Global Policy Forum

UN Discusses Possible Return to Afghanistan

UN Wire
January 25, 1999

Afghans are coping with winter with little UN aid.

The head of the United Nations humanitarian aid programme for Afghanistan, Erick de Mul, been meeting senior Taliban officials in Kandahar to discuss the possible return of UN aid staff to the country.

All expatriate UN personnel were pulled out last August after the fatal shooting of an Italian UN military observer in Kabul and the killing of two Afghan UN staff in Jalalabad.

Mr de Mul, who has now returned to his base in Islamabad, said the senior Taleban spokesman, Wakil Ahmad Mutawakil, told him the Taliban also wants UN expatriate staff to return as soon as possible.

Security fears

The BBC's Kabul Correspondent, William Reeve, says the main stumbling block has been the question of security for foreign UN staff if and when they do return.

The UN and the Taliban signed a security accord last year in which the Taliban promised to provide satisfactory reports on their investigations into the death of the Italian military observer, Colonel Calo, in August last year and the deaths of two Afghan UN employees in Jalalabad in July. The shooting came a day after a US cruise missile attack on a training camp in Afghanistan allegedly linked to dissident Saudi billionaire Osama bin Ladin. This issue has still not been been fully resolved.

Technical team to follow

But according to Mr de Mul, the Taliban has spoken to Colonel Calo's family, who are said not to want any retribution for his death. Under Islamic Sharia law, the Taliban therefore say they view the case is almost settled.
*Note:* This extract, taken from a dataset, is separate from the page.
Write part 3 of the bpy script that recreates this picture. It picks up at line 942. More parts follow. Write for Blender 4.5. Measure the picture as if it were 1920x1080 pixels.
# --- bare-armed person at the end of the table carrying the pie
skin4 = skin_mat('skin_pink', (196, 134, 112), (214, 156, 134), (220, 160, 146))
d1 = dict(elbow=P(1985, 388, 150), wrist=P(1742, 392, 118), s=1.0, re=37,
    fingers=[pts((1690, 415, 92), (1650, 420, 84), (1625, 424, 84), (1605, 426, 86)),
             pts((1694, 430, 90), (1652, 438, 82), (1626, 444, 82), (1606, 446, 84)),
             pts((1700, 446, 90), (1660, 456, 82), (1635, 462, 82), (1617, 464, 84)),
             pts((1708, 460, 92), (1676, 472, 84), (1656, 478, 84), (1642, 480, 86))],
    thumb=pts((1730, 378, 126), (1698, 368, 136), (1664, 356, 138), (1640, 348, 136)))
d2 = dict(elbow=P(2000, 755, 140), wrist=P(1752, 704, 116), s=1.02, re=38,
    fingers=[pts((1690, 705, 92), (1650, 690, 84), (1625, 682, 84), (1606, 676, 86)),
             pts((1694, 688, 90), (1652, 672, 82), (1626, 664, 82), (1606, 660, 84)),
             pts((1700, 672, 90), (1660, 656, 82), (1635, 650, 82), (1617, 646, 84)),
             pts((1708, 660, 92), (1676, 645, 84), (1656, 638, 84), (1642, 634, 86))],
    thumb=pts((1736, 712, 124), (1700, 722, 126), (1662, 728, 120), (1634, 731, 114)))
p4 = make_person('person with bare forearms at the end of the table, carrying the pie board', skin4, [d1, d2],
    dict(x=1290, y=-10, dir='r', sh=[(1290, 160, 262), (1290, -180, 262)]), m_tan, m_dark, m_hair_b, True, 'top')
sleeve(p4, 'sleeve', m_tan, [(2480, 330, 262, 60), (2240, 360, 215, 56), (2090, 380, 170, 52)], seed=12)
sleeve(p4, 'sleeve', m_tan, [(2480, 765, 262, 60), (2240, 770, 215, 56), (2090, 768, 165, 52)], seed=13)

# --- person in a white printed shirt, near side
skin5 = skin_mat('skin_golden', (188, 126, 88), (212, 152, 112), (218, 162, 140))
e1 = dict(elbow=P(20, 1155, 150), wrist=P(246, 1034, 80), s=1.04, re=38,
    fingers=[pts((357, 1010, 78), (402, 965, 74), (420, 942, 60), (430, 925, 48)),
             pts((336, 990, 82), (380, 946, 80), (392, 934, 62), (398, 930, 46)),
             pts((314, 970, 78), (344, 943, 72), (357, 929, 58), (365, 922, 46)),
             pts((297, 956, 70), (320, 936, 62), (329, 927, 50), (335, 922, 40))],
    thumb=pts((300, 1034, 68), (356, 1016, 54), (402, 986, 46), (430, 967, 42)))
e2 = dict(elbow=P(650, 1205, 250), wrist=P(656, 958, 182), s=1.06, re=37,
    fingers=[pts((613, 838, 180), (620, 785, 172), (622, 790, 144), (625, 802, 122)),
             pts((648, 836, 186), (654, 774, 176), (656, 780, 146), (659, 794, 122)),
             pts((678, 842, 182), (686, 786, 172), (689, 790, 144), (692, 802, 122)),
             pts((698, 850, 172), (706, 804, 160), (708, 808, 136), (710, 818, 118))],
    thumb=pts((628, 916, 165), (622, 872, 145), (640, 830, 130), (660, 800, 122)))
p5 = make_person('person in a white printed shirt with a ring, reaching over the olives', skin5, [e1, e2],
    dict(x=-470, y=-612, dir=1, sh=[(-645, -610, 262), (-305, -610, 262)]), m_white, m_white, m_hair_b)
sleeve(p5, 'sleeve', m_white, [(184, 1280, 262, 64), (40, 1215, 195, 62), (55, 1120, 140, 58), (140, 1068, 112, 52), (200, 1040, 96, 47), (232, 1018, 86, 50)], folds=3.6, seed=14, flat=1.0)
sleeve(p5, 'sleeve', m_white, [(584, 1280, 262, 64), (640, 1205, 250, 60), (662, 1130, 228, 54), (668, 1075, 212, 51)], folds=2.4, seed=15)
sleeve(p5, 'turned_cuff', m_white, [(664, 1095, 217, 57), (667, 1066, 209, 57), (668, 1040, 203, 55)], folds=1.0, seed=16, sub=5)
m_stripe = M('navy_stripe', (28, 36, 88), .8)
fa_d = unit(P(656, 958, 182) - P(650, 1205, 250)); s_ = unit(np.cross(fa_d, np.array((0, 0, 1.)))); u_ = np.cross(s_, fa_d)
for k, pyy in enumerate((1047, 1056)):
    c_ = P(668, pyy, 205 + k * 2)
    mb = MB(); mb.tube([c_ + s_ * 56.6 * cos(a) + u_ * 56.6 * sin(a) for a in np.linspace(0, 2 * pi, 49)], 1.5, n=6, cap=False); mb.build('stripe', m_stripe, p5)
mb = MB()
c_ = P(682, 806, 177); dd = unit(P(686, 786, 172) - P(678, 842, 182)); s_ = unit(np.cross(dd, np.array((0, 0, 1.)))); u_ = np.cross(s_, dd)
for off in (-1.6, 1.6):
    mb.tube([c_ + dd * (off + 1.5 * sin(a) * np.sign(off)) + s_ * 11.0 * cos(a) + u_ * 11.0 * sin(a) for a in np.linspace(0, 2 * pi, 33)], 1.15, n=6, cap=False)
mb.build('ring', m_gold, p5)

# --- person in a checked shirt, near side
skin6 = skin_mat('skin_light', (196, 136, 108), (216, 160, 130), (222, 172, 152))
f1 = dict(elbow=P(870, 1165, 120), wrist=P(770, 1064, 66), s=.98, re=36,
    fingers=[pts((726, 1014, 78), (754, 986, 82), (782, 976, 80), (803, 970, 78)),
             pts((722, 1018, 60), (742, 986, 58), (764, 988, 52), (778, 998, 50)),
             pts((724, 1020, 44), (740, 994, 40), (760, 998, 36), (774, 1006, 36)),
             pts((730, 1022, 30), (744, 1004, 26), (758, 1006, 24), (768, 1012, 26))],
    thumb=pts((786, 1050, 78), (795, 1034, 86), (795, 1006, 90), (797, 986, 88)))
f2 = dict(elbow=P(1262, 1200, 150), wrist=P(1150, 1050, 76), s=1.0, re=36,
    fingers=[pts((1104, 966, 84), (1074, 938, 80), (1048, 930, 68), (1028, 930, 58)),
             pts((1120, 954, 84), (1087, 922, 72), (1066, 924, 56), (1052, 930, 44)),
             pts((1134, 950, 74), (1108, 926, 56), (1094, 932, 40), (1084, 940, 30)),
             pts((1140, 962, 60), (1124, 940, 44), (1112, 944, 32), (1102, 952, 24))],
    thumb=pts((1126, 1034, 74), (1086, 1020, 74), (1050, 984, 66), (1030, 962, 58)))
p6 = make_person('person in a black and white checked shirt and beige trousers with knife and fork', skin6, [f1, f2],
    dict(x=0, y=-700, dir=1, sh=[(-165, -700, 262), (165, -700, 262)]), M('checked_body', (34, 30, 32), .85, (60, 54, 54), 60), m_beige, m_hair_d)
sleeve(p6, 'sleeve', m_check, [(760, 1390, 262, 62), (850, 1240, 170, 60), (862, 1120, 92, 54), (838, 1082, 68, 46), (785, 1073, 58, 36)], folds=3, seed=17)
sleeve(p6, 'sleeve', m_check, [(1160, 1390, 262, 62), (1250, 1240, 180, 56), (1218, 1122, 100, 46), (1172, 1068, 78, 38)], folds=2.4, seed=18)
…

Mr de Mul said the Taliban insisted that no order for Colonel Calo's death came from the Taliban leadership.

He said that the UN will send a technical team next week to Kabul and also to Jalalabad to look into these cases with the Taliban.

For general security in the long term, Mr de Mul said the Taliban assured him there should be no problem and said they would nominate his five security liaison officers to deal with any issues as they arose.

During the rest of his talks in Kandahar, Mr de Mul said he had discussed the need for mutual respect of principles, both of the Taliban and the UN.

Once the UN technical team has visited Kabul and Jalalabad, a decision will then be made if and when UN expatriate staff do indeed come to Afghanistan to carry on their work.